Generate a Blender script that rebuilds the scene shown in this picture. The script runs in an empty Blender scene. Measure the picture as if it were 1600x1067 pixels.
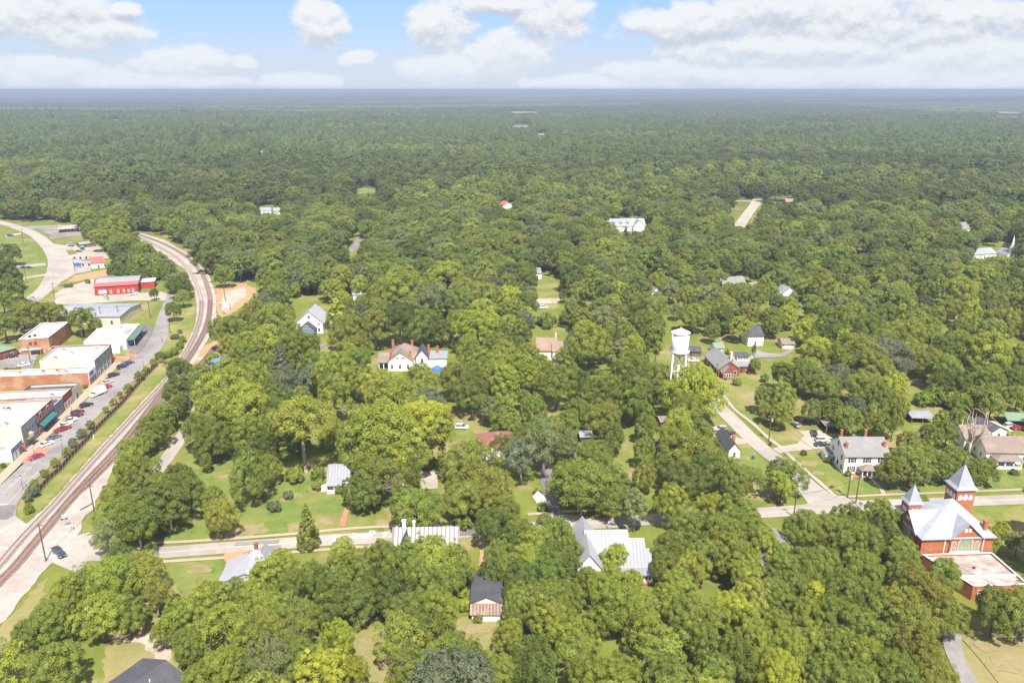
import bpy, math, random
import numpy as np
R = math.radians
random.seed(7)
rng = np.random.default_rng(11)
SC = bpy.context.scene
COL = SC.collection

# ------------------------------------------------------------------ camera
F, HC = 1240.0, 115.0                    # focal length in photo pixels, flying height in metres
PITCH = math.atan(393.2 / F)
cd = bpy.data.cameras.new("camera")
cam = bpy.data.objects.new("camera", cd); COL.objects.link(cam)
cam.location = (0, 0, HC); cam.rotation_euler = (math.pi / 2 - PITCH, 0, 0)
cd.sensor_width = 36; cd.lens = F / 1600 * 36; cd.clip_start = 1; cd.clip_end = 200000
SC.camera = cam
# ------------------------------------------------------------------ sun, sky, exposure
SUN_EL, SUN_AZ = 57, 166                 # azimuth clockwise from the view direction (+Y): behind the camera
sd = bpy.data.lights.new("sun", 'SUN'); sd.energy = 4.0; sd.angle = R(0.53); sd.color = (1.0, 0.94, 0.84)
sun = bpy.data.objects.new("sun", sd); COL.objects.link(sun)
sun.rotation_euler = (R(90 - SUN_EL), 0, R(180 - SUN_AZ)); sun.location = (0, -200, 400)
W = bpy.data.worlds.new("World"); SC.world = W; W.use_nodes = True
SC.view_settings.view_transform = 'Standard'; SC.view_settings.look = 'None'
SC.view_settings.exposure = 1.32; SC.view_settings.gamma = 1
SC.cycles.use_denoising = True
SC.cycles.max_bounces = 6; SC.cycles.diffuse_bounces = 4; SC.cycles.transmission_bounces = 2; SC.cycles.volume_bounces = 0
SC.cycles.transparent_max_bounces = 4; SC.cycles.caustics_reflective = False; SC.cycles.caustics_refractive = False

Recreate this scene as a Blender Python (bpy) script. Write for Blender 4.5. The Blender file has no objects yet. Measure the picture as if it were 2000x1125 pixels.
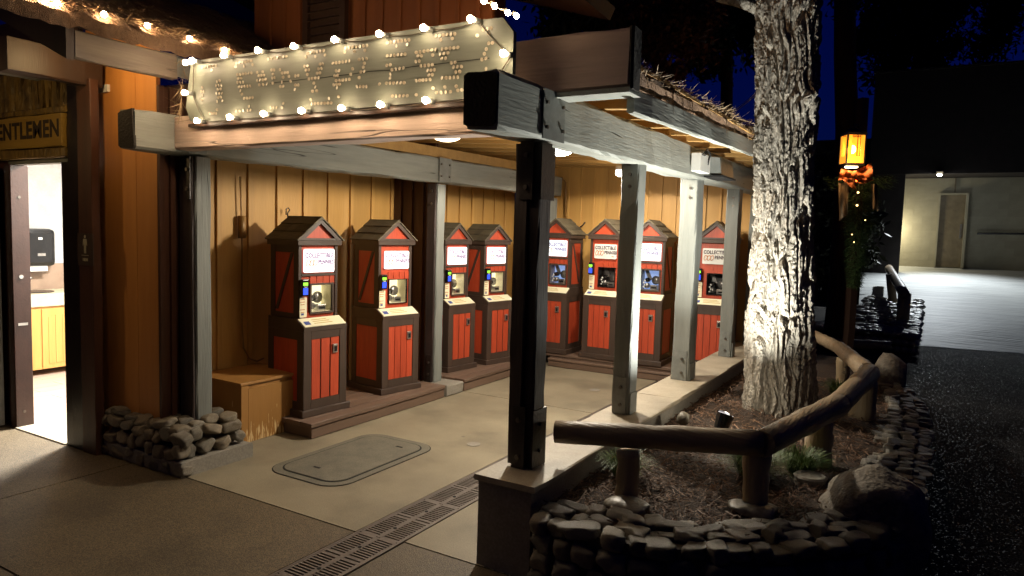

■ ■ ■ ■ ■ ■ ■

EXERCISE DIRECTIONS
The pictures in the entries should be left out; output everything else exactly.

EXERCISE SOLUTION
Generate a Blender script that rebuilds the scene shown in this picture. The script runs in an empty Blender scene. Measure the picture as if it were 1600x1067 pixels.
import bpy, math, random
import numpy as np
R = math.radians
random.seed(7)
rng = np.random.default_rng(11)
SC = bpy.context.scene
COL = SC.collection

# ------------------------------------------------------------------ camera
F, HC = 1240.0, 115.0                    # focal length in photo pixels, flying height in metres
PITCH = math.atan(393.2 / F)
cd = bpy.data.cameras.new("camera")
cam = bpy.data.objects.new("camera", cd); COL.objects.link(cam)
cam.location = (0, 0, HC); cam.rotation_euler = (math.pi / 2 - PITCH, 0, 0)
cd.sensor_width = 36; cd.lens = F / 1600 * 36; cd.clip_start = 1; cd.clip_end = 200000
SC.camera = cam
# ------------------------------------------------------------------ sun, sky, exposure
SUN_EL, SUN_AZ = 57, 166                 # azimuth clockwise from the view direction (+Y): behind the camera
sd = bpy.data.lights.new("sun", 'SUN'); sd.energy = 4.0; sd.angle = R(0.53); sd.color = (1.0, 0.94, 0.84)
sun = bpy.data.objects.new("sun", sd); COL.objects.link(sun)
sun.rotation_euler = (R(90 - SUN_EL), 0, R(180 - SUN_AZ)); sun.location = (0, -200, 400)
W = bpy.data.worlds.new("World"); SC.world = W; W.use_nodes = True
SC.view_settings.view_transform = 'Standard'; SC.view_settings.look = 'None'
SC.view_settings.exposure = 1.32; SC.view_settings.gamma = 1
SC.cycles.use_denoising = True
SC.cycles.max_bounces = 6; SC.cycles.diffuse_bounces = 4; SC.cycles.transmission_bounces = 2; SC.cycles.volume_bounces = 0
SC.cycles.transparent_max_bounces = 4; SC.cycles.caustics_reflective = False; SC.cycles.caustics_refractive = False

Recreate this scene as a Blender Python (bpy) script. Write for Blender 4.5. The Blender file has no objects yet. Measure the picture as if it were 2000x1125 pixels.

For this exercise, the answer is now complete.